11/28/2018 (Permalink)

After an unexpected puffback, this fireplace was left covered in soot. Check out our Before and After Page to see what is looks like now!

In the favorite childhood movie, Mary Poppins, while walking along the rooftop, Michael looks into a roof vent and ends up with a face full of soot. Limited to a rooftop in fictional London, this surprise puff is comical and harmless. However, when your fireplace or furnace creates a puff of soot inside your home, often called a puffback, suddenly it creates a very real, very sooty problem.

When a puffback occurs, it’s hard to ignore.  It can be loud, with a distinctive wuff sound and the resulting soot and oily residue covers every surface it can reach. It’s a frustrating experience and we most often see them happening around this time of year when fireplaces, furnaces and woodburning stoves are used for the first time after sitting dormant all summer.

In a fireplace or woodstove with a chimney, a puffback is most often caused by a problem in the chimney. For example, if there is a buildup of ash and leftover residue clumped in the chimney, this blockage can create an uneven balance of oxygen and carbon dioxide. As you add kindling and wood, the flame has plenty of fuel, but the oxygen it needs to burn is stuck above the chimney blockage. The fire will eventually correct this imbalance by sucking in a large amount of oxygen all at once, igniting the excess fuel in the fireplace and the buildup in the chimney all at once. The force of this ignition pushes ash and soot out of the fireplace and can cover the whole room in a dark residue.

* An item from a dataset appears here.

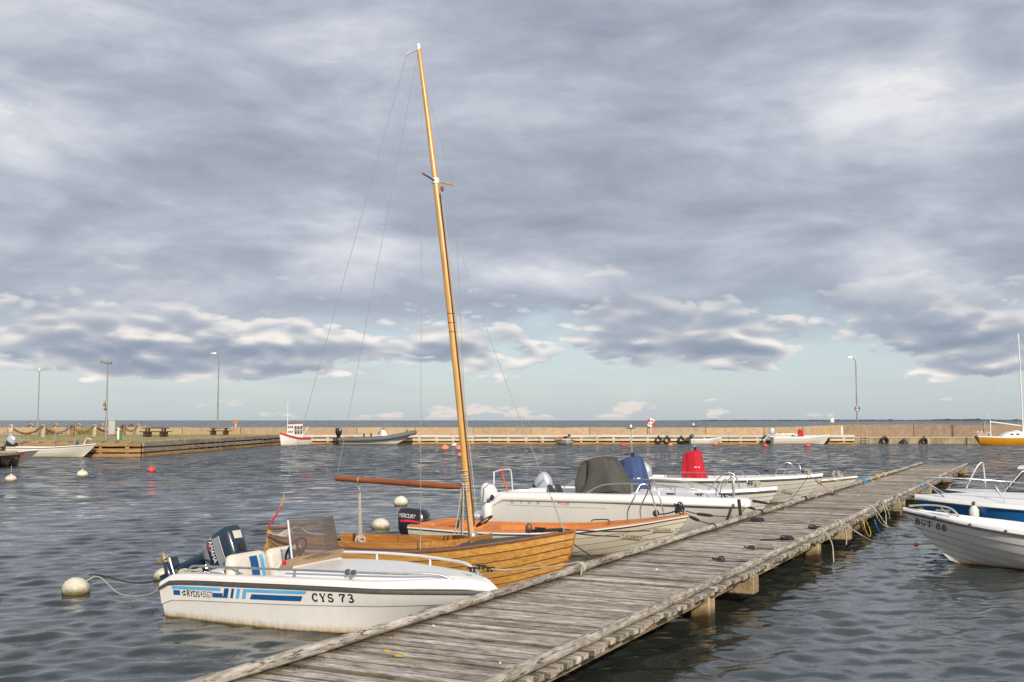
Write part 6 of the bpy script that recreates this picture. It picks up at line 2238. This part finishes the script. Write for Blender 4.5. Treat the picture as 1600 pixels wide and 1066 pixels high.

In a furnace, the cause can be similar, a furnace can have a buildup of excess fuel, oil, even dirt or dust in the ignition chamber. This buildup blocks oxygen from reaching the combustion chamber and can be ignited in the same way a chimney buildup can. Therefore, when the ignition flame in a furnace pulls in the rush of oxygen it needs to burn, the resulting powerful expulsion of soot and oil can come out of the vents of the furnace.

As messy and unpleasant as this occurrence is, it is thankfully easily prevented. Routine chimney and furnace maintenance can usually prevent a puffback before they happen.